Photo by Tatum Clayburn

Photo by Tatum Clayburn

Photo by Tatum Clayburn

Photo by Tatum Clayburn

by Chase Thurston, Staff Reporter

Simpson’s Black Student Union is hoping to bring African Americans’ struggles to light during Black History Month. 

Several events, including a die-in taking place on Thursday, Feb. 13, are part of the BSU’s focus active on campus. BSU has consistently made its presence known in dealing with issues of discrimination or inequality on campus.

“I think a big part of BSU is addressing the issues that people don’t want to talk about,” said Casie Redhage, vice president of BSU. “We have the die-in this Thursday about addressing police brutality. I hope that BSU can continue to be a driving force in making diversity and inclusion an actual priority on this campus.” 

Black History Month was originally limited to a week, the second week of February, which is marked by Abraham Lincoln’s birthday on Feb. 12 and Frederick Douglass’ birthday on Feb. 14. The event was called “Negro History Week,” and began in 1926. 

“I think it’s often overshadowed,” Redhage said. “To give it a week is to belittle the history that was actually made by black people. Honestly, I think a month is belittling. We should celebrate it all the time, but I think a month gives it the credit it deserves. Because a week is very belittling to all of the history that black history encompasses.” 

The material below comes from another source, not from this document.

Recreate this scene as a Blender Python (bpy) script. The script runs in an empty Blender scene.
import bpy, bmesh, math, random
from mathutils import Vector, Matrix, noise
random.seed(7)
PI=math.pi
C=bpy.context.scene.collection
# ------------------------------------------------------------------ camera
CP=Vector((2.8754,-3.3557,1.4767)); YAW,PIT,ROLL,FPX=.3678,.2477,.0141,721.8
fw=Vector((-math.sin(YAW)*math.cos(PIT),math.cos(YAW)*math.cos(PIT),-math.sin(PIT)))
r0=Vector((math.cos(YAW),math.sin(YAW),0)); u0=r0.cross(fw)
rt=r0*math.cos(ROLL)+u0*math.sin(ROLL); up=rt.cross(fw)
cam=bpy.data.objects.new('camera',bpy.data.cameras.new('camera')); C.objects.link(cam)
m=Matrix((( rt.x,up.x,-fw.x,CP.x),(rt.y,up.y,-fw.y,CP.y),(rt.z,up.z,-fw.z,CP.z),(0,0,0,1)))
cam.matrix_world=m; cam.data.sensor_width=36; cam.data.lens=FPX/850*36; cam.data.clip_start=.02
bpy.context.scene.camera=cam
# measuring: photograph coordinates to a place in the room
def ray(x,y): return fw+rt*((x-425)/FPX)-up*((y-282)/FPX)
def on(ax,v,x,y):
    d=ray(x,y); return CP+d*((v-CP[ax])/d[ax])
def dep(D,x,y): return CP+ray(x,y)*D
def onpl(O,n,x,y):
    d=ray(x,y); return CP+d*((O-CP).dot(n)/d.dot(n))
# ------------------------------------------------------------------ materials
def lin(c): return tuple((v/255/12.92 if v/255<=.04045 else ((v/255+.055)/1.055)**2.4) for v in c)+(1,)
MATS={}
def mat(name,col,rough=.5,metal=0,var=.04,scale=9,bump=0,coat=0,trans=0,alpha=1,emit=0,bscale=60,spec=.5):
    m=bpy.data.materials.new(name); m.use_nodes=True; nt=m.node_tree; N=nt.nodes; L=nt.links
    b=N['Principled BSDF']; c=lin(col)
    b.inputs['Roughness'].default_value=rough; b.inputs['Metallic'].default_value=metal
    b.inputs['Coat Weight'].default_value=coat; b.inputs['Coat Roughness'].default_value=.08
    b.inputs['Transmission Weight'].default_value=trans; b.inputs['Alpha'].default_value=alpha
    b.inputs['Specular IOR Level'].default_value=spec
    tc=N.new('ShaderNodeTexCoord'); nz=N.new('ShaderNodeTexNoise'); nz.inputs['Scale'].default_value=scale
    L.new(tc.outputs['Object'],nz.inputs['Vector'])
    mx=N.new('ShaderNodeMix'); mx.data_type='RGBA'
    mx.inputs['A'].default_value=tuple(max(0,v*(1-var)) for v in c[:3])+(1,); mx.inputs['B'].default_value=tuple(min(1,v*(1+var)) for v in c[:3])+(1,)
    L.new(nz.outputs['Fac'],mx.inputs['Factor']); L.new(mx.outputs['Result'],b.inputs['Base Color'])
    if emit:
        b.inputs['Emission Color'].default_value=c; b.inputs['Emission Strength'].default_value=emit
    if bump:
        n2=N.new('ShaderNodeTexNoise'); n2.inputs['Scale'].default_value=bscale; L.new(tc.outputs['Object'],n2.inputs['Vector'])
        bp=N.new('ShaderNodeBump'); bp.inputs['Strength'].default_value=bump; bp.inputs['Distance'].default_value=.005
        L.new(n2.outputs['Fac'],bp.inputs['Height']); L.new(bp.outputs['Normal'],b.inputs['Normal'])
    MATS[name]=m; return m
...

Soon after the establishment of Black History Month in 1970, many colleges and universities across the country began taking part in the celebration of iconic black leaders and historical figures. Six years later, Black History Month was officially recognized in a message of observance by President Gerald Ford. 

Simpson has made headlines recently for racially offensive incidents on campus, calling its efforts to promote diversity and inclusivity into question. 

“I don’t think the school itself does anything that has to do with black history other than MLK day,” Redhage said. “But I think schools are no longer the institutions that are putting Black History Month at the standard it should be. It’s the students and the people who care. We could definitely do better, but also not having the support of the institution itself does make it hard.”

Redhage said she has hopes BSU’s events throughout the rest of the month will be successful in increasing education and awareness of black history.